Crude round-about sketch. 1) Improves existing intersection issues. 2) Eliminates the weird misaligned street across from Tampa Street and adjacent to the Garden Court Drive. 3) Preserves same developer units, sliding them south to accommodate the new road connection. 4) Minimal additional development street requirements by making the trade-off with the currently shown South Main Street Connection.

A prime example of a current issue most probably being increased by the last three on this list is the unsafe intersections involving South Main Street, Davis Street and Ohio Street. Some of the money being dedicated to these projects by the Redevelopment Commission could be channeled towards improvements here. (Really should have been considered with the trail project.) This could be low end, utilizing better signage and more traffic control or higher end with widening of streets and adding turn lanes, etc. There is also the really radical and progressive option of turning this intersection into a round-about! Wouldn’t that blow some minds!

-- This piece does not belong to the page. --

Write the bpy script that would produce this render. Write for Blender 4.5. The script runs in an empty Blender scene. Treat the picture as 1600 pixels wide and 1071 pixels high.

The point is, once these developments are complete, there will be no options for asking for additional land or other concessions and an opportunity will be lost. We need someone with vision who can think outside the box on these things. Someone to challenge the status quo so improvements can be considered. Infrastructure Czar, Master Planner, The Vision… Call them what you want. Someone needs to be in-charge of monitoring the big picture.